■ DATA FOR THIS EXERCISE:
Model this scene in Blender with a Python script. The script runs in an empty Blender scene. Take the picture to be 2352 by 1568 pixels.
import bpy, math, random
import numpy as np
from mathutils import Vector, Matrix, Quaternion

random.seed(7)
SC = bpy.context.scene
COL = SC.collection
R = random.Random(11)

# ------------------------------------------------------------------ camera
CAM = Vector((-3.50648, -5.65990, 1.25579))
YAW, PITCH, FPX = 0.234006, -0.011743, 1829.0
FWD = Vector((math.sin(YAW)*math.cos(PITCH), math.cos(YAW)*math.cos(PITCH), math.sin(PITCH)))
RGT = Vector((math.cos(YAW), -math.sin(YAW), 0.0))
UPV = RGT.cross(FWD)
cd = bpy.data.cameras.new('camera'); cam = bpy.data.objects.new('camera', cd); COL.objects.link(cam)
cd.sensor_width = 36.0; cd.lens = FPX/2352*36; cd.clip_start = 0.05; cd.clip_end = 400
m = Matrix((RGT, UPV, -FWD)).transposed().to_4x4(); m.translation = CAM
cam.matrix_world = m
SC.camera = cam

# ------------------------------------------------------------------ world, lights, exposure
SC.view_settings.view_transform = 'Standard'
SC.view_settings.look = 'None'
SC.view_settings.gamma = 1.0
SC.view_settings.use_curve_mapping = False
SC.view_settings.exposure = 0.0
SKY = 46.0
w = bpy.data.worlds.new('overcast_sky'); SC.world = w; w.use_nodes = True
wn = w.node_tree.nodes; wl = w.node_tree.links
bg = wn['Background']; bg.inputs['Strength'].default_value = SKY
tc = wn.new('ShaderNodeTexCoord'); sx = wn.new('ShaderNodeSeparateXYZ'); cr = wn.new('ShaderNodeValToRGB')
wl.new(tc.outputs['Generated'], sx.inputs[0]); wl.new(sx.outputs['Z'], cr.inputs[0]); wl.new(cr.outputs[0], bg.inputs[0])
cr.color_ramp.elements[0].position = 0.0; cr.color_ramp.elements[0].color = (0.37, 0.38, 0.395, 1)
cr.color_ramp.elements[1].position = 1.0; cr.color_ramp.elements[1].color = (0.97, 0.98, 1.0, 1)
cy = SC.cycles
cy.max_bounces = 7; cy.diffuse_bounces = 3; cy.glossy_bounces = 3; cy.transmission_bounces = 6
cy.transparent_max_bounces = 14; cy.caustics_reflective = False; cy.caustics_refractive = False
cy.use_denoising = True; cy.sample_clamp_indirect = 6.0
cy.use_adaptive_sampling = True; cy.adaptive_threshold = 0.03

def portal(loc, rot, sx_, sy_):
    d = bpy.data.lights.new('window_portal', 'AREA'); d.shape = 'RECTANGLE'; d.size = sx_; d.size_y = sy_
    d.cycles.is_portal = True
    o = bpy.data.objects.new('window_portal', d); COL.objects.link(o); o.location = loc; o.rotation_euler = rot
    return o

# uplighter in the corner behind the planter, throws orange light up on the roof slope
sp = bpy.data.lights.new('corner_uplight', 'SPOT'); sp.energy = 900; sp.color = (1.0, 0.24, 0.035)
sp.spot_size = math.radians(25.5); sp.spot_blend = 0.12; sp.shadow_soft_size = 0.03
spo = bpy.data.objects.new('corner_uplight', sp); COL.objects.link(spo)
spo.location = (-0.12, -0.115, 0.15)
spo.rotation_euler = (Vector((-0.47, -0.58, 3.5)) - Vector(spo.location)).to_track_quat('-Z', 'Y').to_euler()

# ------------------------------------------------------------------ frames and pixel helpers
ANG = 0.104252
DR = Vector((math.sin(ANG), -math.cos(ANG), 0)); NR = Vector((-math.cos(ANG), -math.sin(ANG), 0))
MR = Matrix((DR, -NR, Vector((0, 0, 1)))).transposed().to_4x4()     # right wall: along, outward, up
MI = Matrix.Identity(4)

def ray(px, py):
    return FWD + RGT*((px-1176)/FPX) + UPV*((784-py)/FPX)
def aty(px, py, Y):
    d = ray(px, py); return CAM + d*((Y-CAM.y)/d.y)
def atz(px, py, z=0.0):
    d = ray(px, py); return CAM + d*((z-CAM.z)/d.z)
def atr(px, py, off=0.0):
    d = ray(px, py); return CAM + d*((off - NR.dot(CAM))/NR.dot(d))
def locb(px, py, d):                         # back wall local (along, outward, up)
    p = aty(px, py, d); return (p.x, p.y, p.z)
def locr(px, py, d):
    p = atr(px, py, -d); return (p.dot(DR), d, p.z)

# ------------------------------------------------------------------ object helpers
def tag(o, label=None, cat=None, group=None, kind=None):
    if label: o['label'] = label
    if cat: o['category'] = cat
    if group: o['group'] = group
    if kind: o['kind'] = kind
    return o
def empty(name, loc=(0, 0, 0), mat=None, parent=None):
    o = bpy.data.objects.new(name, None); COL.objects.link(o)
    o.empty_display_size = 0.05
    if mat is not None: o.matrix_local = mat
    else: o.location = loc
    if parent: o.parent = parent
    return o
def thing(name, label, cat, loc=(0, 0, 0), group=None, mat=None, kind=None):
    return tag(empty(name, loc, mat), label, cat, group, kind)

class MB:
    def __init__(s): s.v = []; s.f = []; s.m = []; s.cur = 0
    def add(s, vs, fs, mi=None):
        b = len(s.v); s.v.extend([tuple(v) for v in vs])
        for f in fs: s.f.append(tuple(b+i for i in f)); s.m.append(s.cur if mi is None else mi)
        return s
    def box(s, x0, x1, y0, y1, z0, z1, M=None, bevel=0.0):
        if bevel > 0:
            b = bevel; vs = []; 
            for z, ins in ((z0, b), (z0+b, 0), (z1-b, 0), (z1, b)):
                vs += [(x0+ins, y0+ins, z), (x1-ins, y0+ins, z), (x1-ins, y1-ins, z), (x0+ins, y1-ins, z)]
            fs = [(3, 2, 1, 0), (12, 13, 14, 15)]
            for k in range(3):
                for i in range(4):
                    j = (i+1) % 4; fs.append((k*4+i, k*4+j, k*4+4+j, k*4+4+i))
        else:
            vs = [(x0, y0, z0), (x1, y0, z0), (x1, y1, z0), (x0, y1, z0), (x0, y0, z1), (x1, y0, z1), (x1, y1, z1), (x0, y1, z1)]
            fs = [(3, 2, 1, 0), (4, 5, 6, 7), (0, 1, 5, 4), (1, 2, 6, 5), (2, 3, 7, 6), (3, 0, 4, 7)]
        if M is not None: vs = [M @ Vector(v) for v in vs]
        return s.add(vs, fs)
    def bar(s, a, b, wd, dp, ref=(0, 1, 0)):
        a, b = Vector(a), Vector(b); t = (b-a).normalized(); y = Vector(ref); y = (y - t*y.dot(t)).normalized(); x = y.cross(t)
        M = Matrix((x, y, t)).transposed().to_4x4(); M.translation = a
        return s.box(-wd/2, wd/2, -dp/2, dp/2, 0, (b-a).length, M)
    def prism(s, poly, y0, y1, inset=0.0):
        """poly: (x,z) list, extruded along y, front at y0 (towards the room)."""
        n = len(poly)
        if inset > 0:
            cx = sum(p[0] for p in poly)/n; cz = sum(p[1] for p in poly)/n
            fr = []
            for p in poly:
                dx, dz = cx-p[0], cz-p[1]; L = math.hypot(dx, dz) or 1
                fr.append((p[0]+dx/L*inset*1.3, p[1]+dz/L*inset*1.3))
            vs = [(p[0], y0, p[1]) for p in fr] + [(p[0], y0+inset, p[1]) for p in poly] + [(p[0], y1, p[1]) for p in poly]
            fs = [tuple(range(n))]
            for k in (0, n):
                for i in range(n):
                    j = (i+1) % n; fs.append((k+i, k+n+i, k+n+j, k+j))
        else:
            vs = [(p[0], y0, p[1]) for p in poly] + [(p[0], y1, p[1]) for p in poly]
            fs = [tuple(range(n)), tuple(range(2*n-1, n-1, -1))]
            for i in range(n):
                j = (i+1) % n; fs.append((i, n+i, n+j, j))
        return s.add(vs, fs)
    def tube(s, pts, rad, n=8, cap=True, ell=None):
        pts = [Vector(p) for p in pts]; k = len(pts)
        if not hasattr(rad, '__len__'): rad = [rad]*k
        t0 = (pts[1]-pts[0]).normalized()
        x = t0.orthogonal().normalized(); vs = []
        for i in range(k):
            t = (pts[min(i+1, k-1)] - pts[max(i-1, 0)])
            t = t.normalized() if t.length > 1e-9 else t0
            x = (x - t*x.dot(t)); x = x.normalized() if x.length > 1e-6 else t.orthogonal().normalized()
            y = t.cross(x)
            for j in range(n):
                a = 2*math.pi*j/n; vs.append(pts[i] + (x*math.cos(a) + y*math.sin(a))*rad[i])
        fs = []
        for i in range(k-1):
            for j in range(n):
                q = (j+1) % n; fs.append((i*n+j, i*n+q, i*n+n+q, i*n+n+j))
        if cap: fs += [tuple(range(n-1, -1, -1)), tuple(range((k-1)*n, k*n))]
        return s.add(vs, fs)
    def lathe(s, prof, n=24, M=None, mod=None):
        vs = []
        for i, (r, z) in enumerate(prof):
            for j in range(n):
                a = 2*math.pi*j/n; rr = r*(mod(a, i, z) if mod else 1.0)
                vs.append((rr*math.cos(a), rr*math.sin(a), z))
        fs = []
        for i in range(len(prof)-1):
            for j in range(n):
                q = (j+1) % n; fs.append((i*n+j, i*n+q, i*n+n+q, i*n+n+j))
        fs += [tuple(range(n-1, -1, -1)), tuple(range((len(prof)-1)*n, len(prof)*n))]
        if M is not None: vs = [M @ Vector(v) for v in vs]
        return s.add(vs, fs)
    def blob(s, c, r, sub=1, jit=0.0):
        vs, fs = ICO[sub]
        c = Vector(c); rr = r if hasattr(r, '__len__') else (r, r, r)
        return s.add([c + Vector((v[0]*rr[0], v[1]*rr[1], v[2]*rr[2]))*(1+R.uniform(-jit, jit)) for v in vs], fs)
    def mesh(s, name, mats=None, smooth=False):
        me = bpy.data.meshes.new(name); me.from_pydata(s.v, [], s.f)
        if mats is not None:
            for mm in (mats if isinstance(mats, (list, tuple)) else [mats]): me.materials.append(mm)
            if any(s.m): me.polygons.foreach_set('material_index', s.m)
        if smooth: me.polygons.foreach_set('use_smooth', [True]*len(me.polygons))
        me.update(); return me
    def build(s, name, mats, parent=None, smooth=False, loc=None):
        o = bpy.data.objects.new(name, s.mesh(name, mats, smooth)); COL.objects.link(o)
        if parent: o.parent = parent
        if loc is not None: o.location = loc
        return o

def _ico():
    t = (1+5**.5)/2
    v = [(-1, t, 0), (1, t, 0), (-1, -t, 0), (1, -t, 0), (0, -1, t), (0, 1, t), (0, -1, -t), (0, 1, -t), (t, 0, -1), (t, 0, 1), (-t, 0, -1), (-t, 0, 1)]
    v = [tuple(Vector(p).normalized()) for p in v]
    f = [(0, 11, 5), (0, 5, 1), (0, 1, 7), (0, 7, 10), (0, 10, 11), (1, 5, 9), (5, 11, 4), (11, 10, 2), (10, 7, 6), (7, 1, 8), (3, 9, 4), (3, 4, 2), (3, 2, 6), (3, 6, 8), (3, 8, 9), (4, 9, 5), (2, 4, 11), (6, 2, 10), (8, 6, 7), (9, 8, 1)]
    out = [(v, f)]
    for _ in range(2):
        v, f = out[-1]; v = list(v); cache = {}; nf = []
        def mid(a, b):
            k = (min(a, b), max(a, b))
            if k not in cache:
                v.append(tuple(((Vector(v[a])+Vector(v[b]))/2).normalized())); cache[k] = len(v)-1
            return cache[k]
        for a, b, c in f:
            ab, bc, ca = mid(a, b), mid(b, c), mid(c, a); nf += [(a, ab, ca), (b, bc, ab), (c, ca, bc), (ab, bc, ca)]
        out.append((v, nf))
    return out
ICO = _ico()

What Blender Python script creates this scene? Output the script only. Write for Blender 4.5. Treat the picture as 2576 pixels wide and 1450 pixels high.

■ EXERCISE DIRECTIONS: Repeat the lines from the first one in the records through the line containing "SC.camera = cam", exactly as written, and nothing else.

■ RESPONSE:
Model this scene in Blender with a Python script. The script runs in an empty Blender scene. Take the picture to be 2352 by 1568 pixels.
import bpy, math, random
import numpy as np
from mathutils import Vector, Matrix, Quaternion

random.seed(7)
SC = bpy.context.scene
COL = SC.collection
R = random.Random(11)

# ------------------------------------------------------------------ camera
CAM = Vector((-3.50648, -5.65990, 1.25579))
YAW, PITCH, FPX = 0.234006, -0.011743, 1829.0
FWD = Vector((math.sin(YAW)*math.cos(PITCH), math.cos(YAW)*math.cos(PITCH), math.sin(PITCH)))
RGT = Vector((math.cos(YAW), -math.sin(YAW), 0.0))
UPV = RGT.cross(FWD)
cd = bpy.data.cameras.new('camera'); cam = bpy.data.objects.new('camera', cd); COL.objects.link(cam)
cd.sensor_width = 36.0; cd.lens = FPX/2352*36; cd.clip_start = 0.05; cd.clip_end = 400
m = Matrix((RGT, UPV, -FWD)).transposed().to_4x4(); m.translation = CAM
cam.matrix_world = m
SC.camera = cam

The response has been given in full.